I suppose I spent a fair amount of time wondering why because nothing about a beautiful friendship disintegrating for zero substantial reasons made sense to me. It’s etched into my bones to show up yet I’m sure there’s times I missed the call to do so. It’s the most basic act, but I’ve learned it tends to mean the most. You don’t need all the right words, or to have a magic wand. You need to show up and be there as much as one person can for the good, bad, and inbetween. The flip side to this is that when someone does not show up for me I perhaps take the slight much more deeply than someone else. I maybe unfairly expect what I would give. Maybe it’s my age, maybe it’s just who I am. More likely it’s my oh so typical human ego expecting other people to value the same ideals that I do.

In the midst of turning this situation over in my mind more times than was probably necessary I was given more than several reminders to let go. Of the resentment. Anger. And the more precise hurt under the anger. Except these reminders were not so much of letting go, but of forgiveness so that I could let go. I remember a professor once stating that we do not like to forgive because it means giving up power over that person. There might have been something to that.

And the subtle pushes to let go were not definitively directed at solely the aforementioned situation. But instead poked at the still hot coals of several instances from over this last year. Instances in which people I’ve grown up respecting morphed into their true natures and showed me more than I cared to see. Instances in which people who are supposed speak kindly and lovingly to you spoke to me like I have never been spoken to in my life. Mind you, these were also opportunities to advocate for myself and firmly state that I don’t allow people to treat or speak to me in that way. (Thanks to my guru mistah DeeJay) Basically though, I had a lot of slow rolling anger and hurt somewhere deep, which I had quite successfully chosen to leave there because I didn’t think those people deserved for me to let it go.
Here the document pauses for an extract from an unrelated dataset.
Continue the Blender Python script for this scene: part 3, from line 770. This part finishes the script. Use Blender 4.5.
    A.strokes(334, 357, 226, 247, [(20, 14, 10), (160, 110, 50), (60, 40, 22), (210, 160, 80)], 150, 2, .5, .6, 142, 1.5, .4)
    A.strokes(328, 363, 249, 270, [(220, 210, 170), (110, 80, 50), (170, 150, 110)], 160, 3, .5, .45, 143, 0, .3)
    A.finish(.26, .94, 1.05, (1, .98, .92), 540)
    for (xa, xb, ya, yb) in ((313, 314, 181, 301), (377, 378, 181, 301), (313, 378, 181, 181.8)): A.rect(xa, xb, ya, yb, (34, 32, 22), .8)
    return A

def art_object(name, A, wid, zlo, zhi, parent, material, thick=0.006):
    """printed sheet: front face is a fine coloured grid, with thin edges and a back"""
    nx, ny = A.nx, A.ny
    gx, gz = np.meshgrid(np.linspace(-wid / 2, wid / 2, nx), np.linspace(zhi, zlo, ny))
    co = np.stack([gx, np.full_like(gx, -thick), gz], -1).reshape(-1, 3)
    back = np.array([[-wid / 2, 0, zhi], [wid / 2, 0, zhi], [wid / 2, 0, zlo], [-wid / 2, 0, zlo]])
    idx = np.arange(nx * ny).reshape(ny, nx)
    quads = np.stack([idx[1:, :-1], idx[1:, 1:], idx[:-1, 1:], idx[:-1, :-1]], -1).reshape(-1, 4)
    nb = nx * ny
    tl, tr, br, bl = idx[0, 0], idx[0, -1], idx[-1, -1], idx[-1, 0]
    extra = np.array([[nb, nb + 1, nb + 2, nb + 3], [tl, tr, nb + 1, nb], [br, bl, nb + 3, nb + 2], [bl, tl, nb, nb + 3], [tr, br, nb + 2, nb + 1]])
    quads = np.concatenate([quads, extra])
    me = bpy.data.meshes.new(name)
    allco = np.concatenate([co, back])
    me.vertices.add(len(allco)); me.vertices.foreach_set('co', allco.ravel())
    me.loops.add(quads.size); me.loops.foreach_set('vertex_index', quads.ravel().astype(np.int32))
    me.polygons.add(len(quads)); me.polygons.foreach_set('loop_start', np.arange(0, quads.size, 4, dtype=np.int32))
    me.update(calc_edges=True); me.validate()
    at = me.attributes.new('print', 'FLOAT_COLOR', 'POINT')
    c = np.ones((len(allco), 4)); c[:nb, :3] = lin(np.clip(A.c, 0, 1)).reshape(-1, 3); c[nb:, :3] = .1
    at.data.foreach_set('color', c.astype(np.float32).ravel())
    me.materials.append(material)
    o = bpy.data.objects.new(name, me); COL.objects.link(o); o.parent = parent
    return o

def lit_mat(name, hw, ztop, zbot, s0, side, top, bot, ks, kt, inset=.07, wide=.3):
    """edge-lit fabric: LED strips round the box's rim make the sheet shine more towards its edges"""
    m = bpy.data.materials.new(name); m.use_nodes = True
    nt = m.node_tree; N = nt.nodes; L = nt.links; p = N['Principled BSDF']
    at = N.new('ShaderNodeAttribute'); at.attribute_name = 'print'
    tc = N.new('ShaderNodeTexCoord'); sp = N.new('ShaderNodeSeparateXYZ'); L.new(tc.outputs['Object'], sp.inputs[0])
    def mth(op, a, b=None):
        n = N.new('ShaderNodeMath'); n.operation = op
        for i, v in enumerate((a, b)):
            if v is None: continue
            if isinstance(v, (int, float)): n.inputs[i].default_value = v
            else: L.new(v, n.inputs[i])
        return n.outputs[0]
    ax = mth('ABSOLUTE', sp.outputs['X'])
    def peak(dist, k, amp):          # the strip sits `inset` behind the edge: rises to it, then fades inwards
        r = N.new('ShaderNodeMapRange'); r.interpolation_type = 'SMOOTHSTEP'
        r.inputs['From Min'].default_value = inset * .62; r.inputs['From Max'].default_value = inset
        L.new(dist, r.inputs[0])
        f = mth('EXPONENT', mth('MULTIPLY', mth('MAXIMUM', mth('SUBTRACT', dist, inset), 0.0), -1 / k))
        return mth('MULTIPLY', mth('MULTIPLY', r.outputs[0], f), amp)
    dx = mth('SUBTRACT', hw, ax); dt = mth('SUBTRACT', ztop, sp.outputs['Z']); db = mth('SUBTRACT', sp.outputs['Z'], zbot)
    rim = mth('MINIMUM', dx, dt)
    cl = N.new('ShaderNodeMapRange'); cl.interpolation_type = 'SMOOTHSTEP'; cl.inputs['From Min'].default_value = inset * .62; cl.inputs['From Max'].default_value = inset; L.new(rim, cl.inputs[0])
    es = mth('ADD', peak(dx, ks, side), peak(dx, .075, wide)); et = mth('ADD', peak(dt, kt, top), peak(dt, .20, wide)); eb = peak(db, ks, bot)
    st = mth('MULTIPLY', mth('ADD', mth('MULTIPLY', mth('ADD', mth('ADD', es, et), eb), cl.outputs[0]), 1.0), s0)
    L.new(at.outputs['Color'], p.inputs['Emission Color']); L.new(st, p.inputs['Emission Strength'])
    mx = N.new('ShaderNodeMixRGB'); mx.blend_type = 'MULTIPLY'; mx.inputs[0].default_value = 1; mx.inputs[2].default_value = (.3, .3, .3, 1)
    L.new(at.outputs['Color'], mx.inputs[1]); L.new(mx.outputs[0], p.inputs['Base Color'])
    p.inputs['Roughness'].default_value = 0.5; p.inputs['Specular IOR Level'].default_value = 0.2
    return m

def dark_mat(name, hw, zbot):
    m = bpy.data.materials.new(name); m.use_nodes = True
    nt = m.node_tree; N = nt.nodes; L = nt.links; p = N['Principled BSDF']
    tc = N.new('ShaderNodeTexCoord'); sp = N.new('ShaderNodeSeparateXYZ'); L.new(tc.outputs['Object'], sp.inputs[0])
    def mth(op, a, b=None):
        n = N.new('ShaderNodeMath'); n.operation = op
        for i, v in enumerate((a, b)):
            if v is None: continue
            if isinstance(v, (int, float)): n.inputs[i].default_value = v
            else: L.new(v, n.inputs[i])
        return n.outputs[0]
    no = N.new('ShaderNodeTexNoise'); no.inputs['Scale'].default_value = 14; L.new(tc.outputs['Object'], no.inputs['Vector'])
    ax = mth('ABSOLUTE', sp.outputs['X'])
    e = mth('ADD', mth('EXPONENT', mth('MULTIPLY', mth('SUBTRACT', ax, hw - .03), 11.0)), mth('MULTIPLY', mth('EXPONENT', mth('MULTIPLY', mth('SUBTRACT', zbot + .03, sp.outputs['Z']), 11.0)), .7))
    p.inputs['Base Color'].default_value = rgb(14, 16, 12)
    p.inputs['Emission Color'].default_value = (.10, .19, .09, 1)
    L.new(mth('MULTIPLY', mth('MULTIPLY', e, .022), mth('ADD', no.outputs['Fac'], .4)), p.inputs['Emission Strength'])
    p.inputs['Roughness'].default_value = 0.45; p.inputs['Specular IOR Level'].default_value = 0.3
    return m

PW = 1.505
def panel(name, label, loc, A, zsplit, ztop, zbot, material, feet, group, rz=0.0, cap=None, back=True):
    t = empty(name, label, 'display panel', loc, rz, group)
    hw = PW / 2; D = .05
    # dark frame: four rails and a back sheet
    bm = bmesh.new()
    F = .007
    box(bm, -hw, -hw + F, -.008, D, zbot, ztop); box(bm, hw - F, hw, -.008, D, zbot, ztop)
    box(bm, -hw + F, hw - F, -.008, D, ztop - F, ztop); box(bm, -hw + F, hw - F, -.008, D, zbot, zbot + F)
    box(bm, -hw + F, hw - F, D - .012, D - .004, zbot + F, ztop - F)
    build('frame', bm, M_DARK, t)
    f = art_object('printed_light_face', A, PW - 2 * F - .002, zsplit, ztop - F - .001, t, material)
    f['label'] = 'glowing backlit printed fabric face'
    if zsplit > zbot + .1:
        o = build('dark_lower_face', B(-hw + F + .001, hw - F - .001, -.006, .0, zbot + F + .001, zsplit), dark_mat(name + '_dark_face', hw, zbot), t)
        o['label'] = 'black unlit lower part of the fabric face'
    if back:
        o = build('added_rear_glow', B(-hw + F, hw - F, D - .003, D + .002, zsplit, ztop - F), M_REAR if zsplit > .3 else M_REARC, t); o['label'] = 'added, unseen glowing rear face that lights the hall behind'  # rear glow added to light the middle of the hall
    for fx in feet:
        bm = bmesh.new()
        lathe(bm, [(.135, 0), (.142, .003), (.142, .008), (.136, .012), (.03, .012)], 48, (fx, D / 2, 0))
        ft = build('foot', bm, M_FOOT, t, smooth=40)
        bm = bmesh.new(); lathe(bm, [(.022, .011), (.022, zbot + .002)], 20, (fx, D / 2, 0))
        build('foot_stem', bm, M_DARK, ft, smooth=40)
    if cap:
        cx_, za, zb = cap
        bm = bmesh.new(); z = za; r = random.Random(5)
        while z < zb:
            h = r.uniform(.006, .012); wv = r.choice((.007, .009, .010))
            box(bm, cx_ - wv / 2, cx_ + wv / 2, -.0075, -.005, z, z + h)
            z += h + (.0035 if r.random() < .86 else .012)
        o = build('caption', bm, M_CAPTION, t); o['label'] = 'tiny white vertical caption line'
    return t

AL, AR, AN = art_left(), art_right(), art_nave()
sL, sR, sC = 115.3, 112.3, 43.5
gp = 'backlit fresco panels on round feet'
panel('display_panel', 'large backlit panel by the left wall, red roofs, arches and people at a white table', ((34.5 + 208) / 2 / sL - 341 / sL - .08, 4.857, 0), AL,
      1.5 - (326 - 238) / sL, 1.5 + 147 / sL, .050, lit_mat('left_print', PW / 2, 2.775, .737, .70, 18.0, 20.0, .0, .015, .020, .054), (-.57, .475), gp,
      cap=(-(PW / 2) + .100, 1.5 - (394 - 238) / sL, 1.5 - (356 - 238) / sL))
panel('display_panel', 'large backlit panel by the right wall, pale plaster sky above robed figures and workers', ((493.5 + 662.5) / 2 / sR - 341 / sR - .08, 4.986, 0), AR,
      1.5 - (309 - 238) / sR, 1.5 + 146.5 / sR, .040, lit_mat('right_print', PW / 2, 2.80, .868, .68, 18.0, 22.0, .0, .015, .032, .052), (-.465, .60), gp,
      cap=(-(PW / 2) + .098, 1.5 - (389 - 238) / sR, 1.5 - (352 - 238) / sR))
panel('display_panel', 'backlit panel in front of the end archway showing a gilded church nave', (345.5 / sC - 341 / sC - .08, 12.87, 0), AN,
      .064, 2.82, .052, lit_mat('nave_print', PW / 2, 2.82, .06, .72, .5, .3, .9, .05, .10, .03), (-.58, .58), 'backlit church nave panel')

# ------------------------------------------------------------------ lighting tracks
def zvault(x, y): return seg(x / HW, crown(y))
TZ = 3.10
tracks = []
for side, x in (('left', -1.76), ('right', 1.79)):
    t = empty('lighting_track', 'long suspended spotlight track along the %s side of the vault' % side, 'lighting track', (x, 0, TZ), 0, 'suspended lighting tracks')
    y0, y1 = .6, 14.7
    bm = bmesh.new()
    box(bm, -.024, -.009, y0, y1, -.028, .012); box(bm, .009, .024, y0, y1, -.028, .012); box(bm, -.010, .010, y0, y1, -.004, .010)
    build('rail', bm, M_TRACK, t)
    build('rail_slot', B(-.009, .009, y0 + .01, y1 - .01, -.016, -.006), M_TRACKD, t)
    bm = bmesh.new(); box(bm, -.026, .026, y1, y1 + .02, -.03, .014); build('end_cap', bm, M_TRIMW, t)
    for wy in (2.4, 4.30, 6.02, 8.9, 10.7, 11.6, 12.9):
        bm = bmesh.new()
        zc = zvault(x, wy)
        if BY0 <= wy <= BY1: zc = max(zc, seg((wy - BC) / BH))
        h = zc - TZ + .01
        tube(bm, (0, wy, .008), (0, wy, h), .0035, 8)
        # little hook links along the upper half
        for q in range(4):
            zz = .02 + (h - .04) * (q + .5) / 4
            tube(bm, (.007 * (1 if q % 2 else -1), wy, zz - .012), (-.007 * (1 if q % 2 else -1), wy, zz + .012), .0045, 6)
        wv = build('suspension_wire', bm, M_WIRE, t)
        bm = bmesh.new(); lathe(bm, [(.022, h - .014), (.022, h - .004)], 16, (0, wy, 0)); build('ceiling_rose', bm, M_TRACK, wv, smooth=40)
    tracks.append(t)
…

Because after all, they were not in the least genuinely sorry for what had happened.

And then I decided that I just didn’t want it anymore. I didn’t want to be responsible for all that hurt, anger, and darkness. I let it go because I don’t want those things to be synonymous with how I handle pain. The weight was never really mine to begin with anyway.

But in this I’ve learned. I’ve learned the truth of letting go so your own soul can rest easy. Of rebuilding a bridge someone else chose to burn. Of letting go but letting a different bridge remain charred and broken. Of knowing the peace of your own conscience resting calmly and being okay with not knowing whether someone will choose you back. These things I’ve learned.